Not as straightforward a recommendation as you might have anticipated, but Richard Banfield, CEO of the design firm Fresh Tilled Soil and co-author of Product Leadership: How Top Product Managers Launch Awesome Products and Build Successful Teams, has a point. “Never stop reading,” says Banfield. “Read about great leaders that faced insurmountable odds and overcame them. Learn about culture and team dynamics. There is no one book that has all the answers.”

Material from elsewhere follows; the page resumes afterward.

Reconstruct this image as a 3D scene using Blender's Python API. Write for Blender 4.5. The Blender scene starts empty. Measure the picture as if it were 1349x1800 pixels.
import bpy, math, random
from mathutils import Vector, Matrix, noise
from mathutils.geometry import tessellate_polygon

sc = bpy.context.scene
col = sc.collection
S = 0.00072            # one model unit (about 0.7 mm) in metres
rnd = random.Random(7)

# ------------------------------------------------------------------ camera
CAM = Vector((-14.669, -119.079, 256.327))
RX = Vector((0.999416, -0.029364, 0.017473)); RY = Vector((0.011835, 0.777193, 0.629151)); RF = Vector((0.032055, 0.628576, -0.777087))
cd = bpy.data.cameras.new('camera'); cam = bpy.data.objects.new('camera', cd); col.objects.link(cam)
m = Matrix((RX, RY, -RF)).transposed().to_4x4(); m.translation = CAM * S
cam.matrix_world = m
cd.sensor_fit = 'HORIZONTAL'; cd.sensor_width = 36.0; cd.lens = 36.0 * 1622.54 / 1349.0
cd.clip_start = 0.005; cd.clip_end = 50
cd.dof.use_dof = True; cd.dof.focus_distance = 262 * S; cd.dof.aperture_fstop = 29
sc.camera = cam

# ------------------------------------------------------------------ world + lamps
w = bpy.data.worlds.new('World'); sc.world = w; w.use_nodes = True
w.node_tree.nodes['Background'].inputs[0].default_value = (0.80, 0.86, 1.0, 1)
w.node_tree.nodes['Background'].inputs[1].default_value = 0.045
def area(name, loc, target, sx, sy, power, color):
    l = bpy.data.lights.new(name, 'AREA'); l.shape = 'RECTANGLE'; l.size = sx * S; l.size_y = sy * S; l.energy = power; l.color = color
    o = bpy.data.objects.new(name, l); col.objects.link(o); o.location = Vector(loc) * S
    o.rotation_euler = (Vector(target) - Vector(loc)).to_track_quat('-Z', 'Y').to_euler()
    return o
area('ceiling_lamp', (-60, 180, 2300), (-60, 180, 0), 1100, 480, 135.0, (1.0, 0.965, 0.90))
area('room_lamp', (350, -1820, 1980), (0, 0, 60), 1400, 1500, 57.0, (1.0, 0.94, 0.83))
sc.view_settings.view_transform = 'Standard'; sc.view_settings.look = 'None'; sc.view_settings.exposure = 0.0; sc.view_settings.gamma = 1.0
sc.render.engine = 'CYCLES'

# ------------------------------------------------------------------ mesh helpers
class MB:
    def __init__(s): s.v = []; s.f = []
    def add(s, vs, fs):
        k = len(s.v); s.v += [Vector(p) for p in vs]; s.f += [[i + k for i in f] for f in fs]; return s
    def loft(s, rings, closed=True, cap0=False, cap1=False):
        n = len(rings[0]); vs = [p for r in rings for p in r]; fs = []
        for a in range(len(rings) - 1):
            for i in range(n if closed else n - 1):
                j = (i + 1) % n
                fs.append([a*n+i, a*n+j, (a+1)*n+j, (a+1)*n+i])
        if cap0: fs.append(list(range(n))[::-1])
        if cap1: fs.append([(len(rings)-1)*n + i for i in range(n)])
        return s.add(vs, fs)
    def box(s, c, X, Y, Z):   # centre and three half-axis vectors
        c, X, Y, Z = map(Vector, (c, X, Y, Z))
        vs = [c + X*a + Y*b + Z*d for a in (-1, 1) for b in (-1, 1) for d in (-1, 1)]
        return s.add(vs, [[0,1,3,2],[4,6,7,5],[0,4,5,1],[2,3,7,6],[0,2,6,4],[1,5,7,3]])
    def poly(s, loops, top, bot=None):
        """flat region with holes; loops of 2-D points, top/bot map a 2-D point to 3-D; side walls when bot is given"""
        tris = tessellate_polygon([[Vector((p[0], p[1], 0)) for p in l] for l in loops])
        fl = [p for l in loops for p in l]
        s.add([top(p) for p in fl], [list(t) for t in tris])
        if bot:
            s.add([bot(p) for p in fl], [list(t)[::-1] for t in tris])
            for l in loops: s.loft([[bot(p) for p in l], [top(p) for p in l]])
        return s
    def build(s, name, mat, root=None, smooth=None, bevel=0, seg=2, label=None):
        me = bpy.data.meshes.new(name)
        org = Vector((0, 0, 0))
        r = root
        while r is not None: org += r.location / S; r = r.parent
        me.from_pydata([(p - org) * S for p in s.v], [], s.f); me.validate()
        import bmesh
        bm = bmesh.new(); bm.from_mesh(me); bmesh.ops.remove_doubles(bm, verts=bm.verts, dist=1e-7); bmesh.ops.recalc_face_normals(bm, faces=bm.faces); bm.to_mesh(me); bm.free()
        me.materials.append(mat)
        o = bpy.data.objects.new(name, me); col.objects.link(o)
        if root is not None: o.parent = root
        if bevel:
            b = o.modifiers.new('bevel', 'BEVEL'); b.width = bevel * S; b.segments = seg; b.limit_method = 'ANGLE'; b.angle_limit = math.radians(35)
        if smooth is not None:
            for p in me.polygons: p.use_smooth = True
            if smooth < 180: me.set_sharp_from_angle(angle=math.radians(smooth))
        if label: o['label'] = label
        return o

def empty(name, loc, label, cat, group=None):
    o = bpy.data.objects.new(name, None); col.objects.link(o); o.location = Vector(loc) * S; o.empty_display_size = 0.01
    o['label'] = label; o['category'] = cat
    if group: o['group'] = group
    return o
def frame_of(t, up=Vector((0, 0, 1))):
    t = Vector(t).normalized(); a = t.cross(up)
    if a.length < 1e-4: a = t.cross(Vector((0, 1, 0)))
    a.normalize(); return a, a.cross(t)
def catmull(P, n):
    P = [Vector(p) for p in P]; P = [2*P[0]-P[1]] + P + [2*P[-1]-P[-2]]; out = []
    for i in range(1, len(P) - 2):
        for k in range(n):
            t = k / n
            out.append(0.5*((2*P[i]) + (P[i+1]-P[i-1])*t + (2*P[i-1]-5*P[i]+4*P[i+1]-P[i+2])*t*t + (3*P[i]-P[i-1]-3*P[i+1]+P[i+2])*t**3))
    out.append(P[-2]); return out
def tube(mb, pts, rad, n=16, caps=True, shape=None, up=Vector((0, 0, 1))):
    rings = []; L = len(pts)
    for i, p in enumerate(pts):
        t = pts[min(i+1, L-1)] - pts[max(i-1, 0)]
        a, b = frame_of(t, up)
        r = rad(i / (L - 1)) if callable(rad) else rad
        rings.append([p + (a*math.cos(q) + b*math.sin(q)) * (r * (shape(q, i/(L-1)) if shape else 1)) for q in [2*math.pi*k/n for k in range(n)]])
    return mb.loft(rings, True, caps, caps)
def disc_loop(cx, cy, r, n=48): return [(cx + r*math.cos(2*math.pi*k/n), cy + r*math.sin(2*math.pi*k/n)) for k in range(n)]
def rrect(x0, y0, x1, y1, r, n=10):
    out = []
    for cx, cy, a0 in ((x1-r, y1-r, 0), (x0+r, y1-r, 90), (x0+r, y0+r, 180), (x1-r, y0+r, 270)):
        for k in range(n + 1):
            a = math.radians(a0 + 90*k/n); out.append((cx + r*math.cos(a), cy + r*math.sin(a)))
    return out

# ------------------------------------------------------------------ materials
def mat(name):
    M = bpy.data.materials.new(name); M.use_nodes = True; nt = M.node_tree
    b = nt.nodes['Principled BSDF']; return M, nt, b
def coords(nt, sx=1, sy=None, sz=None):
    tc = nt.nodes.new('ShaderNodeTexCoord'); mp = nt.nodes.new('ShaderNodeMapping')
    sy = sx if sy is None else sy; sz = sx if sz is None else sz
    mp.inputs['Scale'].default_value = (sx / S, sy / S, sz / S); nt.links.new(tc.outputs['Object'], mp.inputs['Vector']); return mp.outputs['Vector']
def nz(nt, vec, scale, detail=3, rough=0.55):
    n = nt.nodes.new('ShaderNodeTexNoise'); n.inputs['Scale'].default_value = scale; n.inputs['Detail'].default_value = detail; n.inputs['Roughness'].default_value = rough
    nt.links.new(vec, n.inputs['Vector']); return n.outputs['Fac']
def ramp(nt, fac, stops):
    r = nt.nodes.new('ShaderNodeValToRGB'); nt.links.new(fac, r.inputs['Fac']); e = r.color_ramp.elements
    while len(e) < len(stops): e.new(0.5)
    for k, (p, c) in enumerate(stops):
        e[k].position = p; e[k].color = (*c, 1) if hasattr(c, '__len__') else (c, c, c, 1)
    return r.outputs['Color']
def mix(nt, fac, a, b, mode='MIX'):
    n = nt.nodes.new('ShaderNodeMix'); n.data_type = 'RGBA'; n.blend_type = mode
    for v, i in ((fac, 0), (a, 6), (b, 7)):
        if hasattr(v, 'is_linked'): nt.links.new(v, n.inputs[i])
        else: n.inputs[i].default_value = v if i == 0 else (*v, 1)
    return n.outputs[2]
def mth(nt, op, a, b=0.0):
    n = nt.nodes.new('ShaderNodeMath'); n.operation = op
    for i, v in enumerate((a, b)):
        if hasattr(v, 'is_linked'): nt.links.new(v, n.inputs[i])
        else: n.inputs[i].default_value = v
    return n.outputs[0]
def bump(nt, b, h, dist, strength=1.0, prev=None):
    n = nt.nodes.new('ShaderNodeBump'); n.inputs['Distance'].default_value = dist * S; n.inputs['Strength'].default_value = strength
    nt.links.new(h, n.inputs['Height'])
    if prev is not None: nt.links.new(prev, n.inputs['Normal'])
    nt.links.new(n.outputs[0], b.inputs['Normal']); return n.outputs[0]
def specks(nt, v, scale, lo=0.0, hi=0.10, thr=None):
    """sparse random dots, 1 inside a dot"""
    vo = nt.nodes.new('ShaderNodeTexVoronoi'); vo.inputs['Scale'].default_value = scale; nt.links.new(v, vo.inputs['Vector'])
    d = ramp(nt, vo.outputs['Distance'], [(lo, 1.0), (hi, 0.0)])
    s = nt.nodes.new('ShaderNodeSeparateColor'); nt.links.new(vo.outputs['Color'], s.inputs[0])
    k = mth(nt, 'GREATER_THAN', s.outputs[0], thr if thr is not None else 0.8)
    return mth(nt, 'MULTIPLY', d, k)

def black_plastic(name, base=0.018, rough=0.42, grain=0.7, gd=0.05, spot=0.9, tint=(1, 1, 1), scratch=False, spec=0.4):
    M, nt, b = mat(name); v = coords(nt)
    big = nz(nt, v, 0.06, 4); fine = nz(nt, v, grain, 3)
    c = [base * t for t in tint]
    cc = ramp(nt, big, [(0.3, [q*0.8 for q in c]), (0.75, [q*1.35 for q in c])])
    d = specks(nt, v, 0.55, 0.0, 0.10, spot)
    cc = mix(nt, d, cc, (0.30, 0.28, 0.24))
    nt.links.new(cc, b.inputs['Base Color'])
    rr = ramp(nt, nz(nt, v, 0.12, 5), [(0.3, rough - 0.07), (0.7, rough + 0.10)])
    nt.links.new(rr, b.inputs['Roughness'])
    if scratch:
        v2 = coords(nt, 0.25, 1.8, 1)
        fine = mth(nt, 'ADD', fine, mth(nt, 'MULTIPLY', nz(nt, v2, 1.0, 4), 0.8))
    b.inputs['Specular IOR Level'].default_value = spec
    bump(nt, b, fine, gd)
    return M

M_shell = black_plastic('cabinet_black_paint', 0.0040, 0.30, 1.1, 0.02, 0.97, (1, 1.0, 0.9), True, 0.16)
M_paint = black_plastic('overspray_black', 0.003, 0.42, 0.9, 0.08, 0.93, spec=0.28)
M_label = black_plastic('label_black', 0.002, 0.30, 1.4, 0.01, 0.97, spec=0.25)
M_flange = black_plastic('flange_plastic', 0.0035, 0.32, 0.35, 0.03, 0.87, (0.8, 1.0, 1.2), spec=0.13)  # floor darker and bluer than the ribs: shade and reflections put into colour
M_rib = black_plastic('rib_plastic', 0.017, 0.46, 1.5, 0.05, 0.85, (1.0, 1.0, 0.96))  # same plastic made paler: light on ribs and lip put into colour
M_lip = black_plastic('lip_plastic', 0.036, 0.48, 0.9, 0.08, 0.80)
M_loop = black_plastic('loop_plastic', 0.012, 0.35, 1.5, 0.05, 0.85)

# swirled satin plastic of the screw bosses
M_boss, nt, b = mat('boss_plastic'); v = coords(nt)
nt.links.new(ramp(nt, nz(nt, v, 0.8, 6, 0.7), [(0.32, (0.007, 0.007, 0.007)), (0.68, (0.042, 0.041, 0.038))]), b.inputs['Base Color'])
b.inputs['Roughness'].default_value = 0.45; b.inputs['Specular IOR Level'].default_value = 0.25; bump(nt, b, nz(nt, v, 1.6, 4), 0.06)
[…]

To that end, pick up the biography, autobiography, or memoir of a leader that you respect, look for a history of the Renaissance, Industrial Revolution, or Dot-Com Boom, or start a novel the sci-fi, fantasy, or literary fiction vein. The importance of reading isn’t always to learn a set of practices to adopt as a leader, but sometimes to swim in the depths of personality, experience, and creativity that leadership inevitably requires.